A popular physics page explaining how a car can make a banked turn even with no friction :
(source: k12.in.us)
gives the following free body diagram
(source: k12.in.us)
and then says
In the vertical direction there is no acceleration, and $N\cos(\theta) = mg$
What I'm unclear about is how do we (apriori) know this fact? Maybe the car will slide down the plane, and there will be a vertical acceleration component!
In fact, isn't the free body diagram for this problem identical to the one for a regular inclined plane? In both cases there are only two force vectors – $mg$ and $N$, both pointing in the same directions (vertically down and normal to the incline, respectively). The only difference between the two problems is that in this one the car has a velocity along the track (i.e. into the page), whereas in the inclined plane problem that velocity is 0. But otherwise, since all the forces are the same between the two problems, shouldn't what actually happens (i.e. the acceleration of the car) also be identical? Yet when we solve the "car on the inclined plane" problem, the car accelerates down the slope, but in this case it does not!

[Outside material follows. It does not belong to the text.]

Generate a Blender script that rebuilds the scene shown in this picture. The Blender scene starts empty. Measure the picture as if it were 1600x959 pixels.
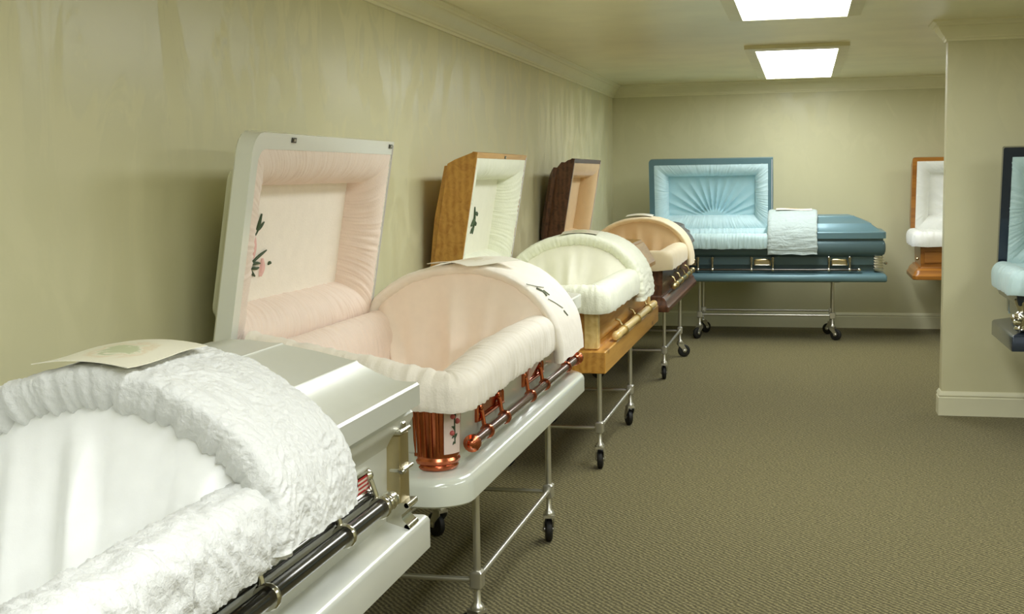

In the inclined plane case we resolve $mg$ into components $(mg)_\parallel$ parallel and $(mg)_\bot$ perpendicular to the incline, and we make the assumption that the N force is exactly equal $(mg)_\bot$. Then $(mg)_\bot$ is exactly canceled by the N force, leaving only $(mg)_\parallel$ to provide acceleration down the incline. So why don't we make the same assumption in this (banked turn) problem? Why do we instead make the $Ncos(\theta) = mg$ assumption?
A note on the site actually addresses this question somewhat and says :
Your initial thought might have been to resolve the weight vector parallel and perpendicular to the road – after all, that is what we did for all of those lovely inclined plane problems, remember? The difference is that we expected the object to accelerate parallel to the incline, so it made sense to have the vectors pointing parallel and perpendicular to the incline. Here, though, the acceleration is horizontal – toward the center of the car's circular path – so it makes sense to resolve the vectors horizontally and vertically.
But how do we know, before solving the problem, that the acceleration will be horizontal? Since the motion of the car is fully determined by the forces on it, it seems like that information should come out of solving the equations of motion based on those forces, and not be assumed beforehand…
Best Answer
It's an assumption.
If you know the velocity, but don't know if the car slides or not, then you would go about solving this problem differently.
In this case, you're solving for the velocity at which the car will not slide. Thus you can start with the assumption that the car will not accelerate vertically.
The problem is nearly as simple if you sum forces tangent to the road surface:
$$m\,g\,sin(\theta)-m\frac{V^2}{r}cos(\theta)=m\,a_t$$
Simplifies to:
$$g\,sin(\theta)-\frac{V^2}{r}cos(\theta)=a_t$$
Then if you assume the acceleration is zero, you can solve for the velocity, or if you have the velocity you can solve for the acceleration. If you have both the velocity and you want to find the theta that give you zero acceleration you can do that as well.